Stones will get that at Everton. He’ll be a regular this season, and very few 21-year-old central defenders will be afforded the opportunity to spend ten months marking high-class strikers in Premier League matches. I can only see him growing as a player because of it.
Signing for Chelsea sounds great on paper and he’d work with an outstanding defensive coach in Jose Mourinho – but is being fourth choice for a manager who doesn’t like to rotate his defenders, a good thing? First team football has to trump that. The Blues boss only used six defenders last term and one of those, the excellent Felipe Luis, has called it quits after just one year as a frustrated understudy. His career was going backwards, and it’s a danger that could face Stones too, if Everton sell him to the champions.
There are those who’ll say watching John Terry and Gary Cahill in close quarters will give him priceless tips. It’s a fair point, but I don’t buy into that theory completely. I spent hundreds of hours training with the brilliant Dennis Bergkamp, Ian Wright and Paul Merson, seeing great things on a daily basis, but it never guaranteed their magic would rub off on me! Playing with the best in matches on a regular basis is the most effective way to learn from them. How many times will that happen if Chelsea’s first choice defenders stay fit next term?
Working with a manager that sees you as a world-beater, also elevates confidence. Most players perform better for bosses that appreciate their talent and make them main men. I know I did. Being a bit-part player with others are ahead of you in the manager’s affection can be quite disheartening if you’ve come from somewhere where you were loved. Too many whizzkids have discovered this to their cost when switching to bigger clubs too soon.
While Roberto Martinez is no sage when it comes to defensive acumen, he does make Stones feel a million dollars. Last season he described the defender as ‘one of the best in Europe’ at what he does, and having that support at the age of 21 is a huge positive.

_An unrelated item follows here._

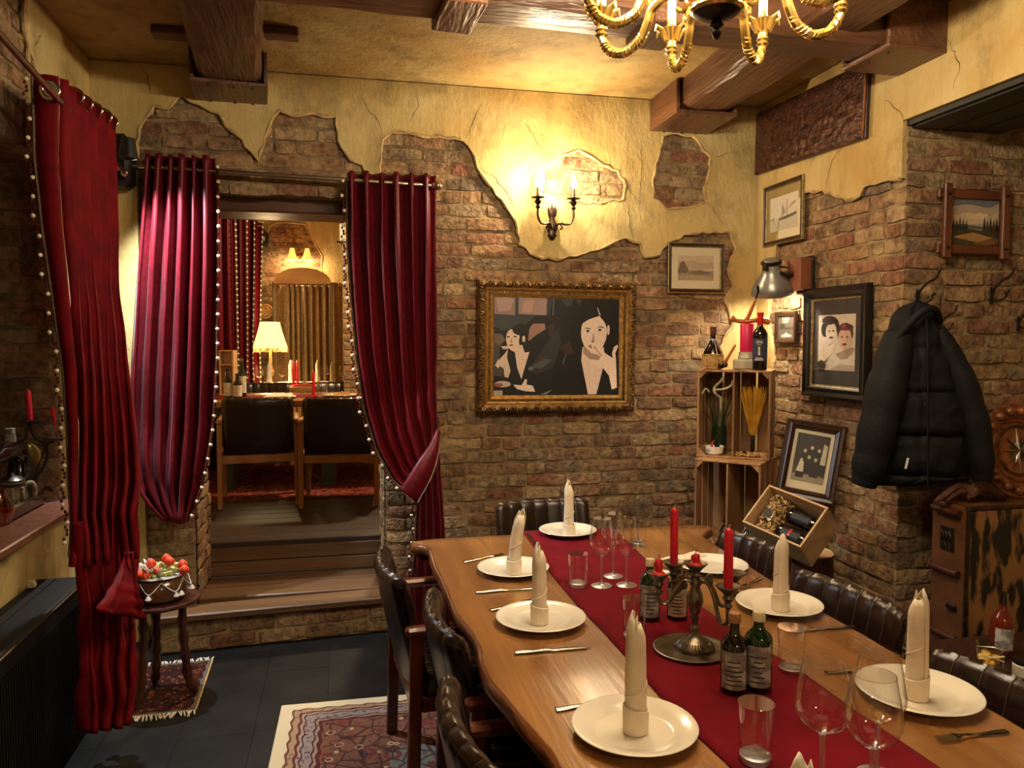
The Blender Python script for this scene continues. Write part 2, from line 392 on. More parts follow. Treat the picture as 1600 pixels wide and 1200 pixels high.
def _mk(v, f, name, mat):
    me = bpy.data.meshes.new(name); me.from_pydata(v, [], f); me.materials.append(_m[mat]); me.polygons.foreach_set('use_smooth', [True]*len(f)); me.update(); me.set_sharp_from_angle(angle=radians(38)); return me
_bk = {}
def bricks_for(mat):
    if mat not in _bk:
        _bk[mat] = {}
        for L in (.238, .114):
            _bk[mat][L] = [(lambda vf: (vf, _mk(vf[0], vf[1], 'brick', mat)))(brick_mesh(L, .0655, k+int(L*1000))) for k in range(7)]
    return _bk[mat]
def lay(wall, u0, u1, z0, z1, exposed, mat='brick', ch=.0765, keep=300, seed=1, spans=None, sc=1.0):
    r = random.Random(seed); var = bricks_for(mat); todo = []; z = z0+ch*sc/2; row = 0; mw = wall.matrix_basis
    while z < z1-.02:
        iv = spans(z) if spans else [(u0, u1)]
        for (a, b) in iv:
            u = a+r.uniform(0, .004)
            first = True
            while u < b-.03:
                L = r.choice((.238, .238, .238, .114, .114)) if not first else (.114 if row % 2 else .238)
                first = False; full = L*sc*r.uniform(.94, 1.08)
                if u+full > b-.02: full = b-u
                if full < .03: break
                key = .238 if full > .17*sc else .114
                cu = u+full/2; q = [(cu, z), (u+.02, z-.02), (u+full-.02, z+.02), (u+.02, z+.02), (u+full-.02, z-.02)]
                hit = sum(exposed(*p) for p in q)
                if hit: todo.append((cu, z+r.uniform(-.004, .004), key, (full-.011)/key, r.randrange(7), r.uniform(-.0035, .006), r.uniform(-.014, .014), hit))
                u += full
        z += ch*sc; row += 1
    def score(t):
        p = mw @ Vector((t[0], 0, t[1])); return (t[7] < 3, (p-CAM).length)
    todo.sort(key=score)
    for t in todo[:keep]:
        o = put('brick', var[t[2]][t[4]][1], wall, (t[0], t[5], t[1])); o.scale = (t[3], 1, sc); o.rotation_euler = (0, t[6], 0)
    rest = todo[keep:]
    if rest:
        vs = []; fs = []; rn = []
        for t in rest:
            v, f = var[t[2]][t[4]][0]; n = len(vs); M = Ry(t[6]); q = r.random()
            vs += [M @ Vector((x*t[3], y, zz*sc))+Vector((t[0], t[5], t[1])) for x, y, zz in v]; fs += [tuple(i+n for i in k) for k in f]; rn += [q]*len(v)
        me = _mk([tuple(p) for p in vs], fs, 'bricks', mat); at = me.attributes.new('rnd', 'FLOAT', 'POINT'); at.data.foreach_set('value', rn)
        tag(put('brick_remainder', me, wall), kind='stuff')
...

Right now Stones isn’t ready to play every week for a title contender. Being part of a huge club, a quality squad, and winning the odd medal or two is lovely, but unless you’re playing all the time it won’t make you a better footballer. The Everton centre-back needs to find that extra 40 per cent, and another full season at Goodison Park will take him closer to that goal. Until a top four club thinks he’s ready to be their top dog, he’s better off where he is.